Another criticism is that the voluntary structure of PES schemes can sometimes mean that those who would not, for instance, deforest, regardless of payment, will be the ones most willing to sign up to a PES program. Or when it comes to enforcement, what do you do when a community is in desperate need of natural capital in five years and therefore cuts down the trees it pledged not to cut?
Overcoming these Barriers
In order to address the issue of enforcement, an alternative to PES systems in which actors are paid based on performance is to offer payments based on insurance. This would mean paying landowners and communities to refrain from certain actions in times that they would really need to use that natural capital. Because most the communities and landowners that are targeted in PES schemes are dependent on natural resources, this natural capital is their source of insurance when problems arise. By offering a system that specifically monitors and rewards actions during droughts or floods, times when the natural capital would be cashed in, we develop an easier way to evaluate conservation progress while also providing a form of monetary insurance for the local community or landowners. Of course with climate change and the increased risk of droughts this insurance-type system would have to be adjusted, but the most important dynamic of the system would be eliminating the need for natural capital as a driver of deforestation or other environmental degradation.

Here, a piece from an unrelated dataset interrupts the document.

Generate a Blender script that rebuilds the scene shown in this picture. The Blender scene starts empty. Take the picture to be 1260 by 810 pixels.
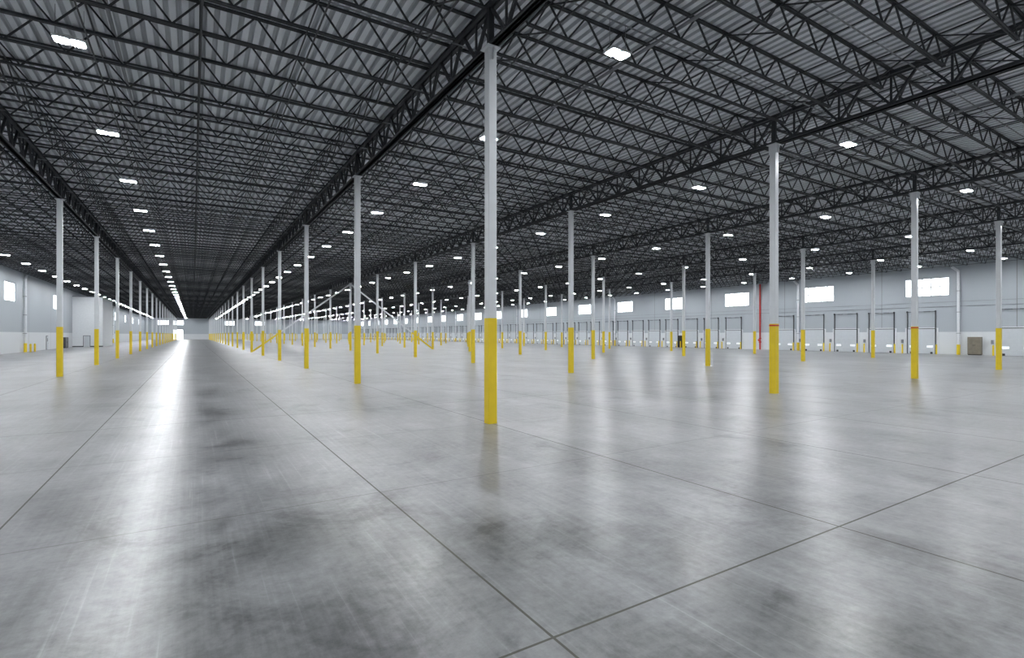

Enhanced enforcement and monitoring is vital in developing investor confidence (especially as PES become more market-based) but also to verify that conservation is in fact taking place. This is difficult when governance structures are lacking. Strong institutional mechanisms are required to eliminate corruption, but these mechanisms are sometimes missing in the countries in which PES systems are established. At the UNFCCC COP19 in Warsaw last year, a new framework for monitoring and verifying REDD+ was agreed upon which will increase understanding and transparency in international REDD+ programs. This initiative will help overcome challenges such as institutional arrangements and safeguards, which in turn can make REDD+, and more generally PES systems, more credible instruments for conservation efforts.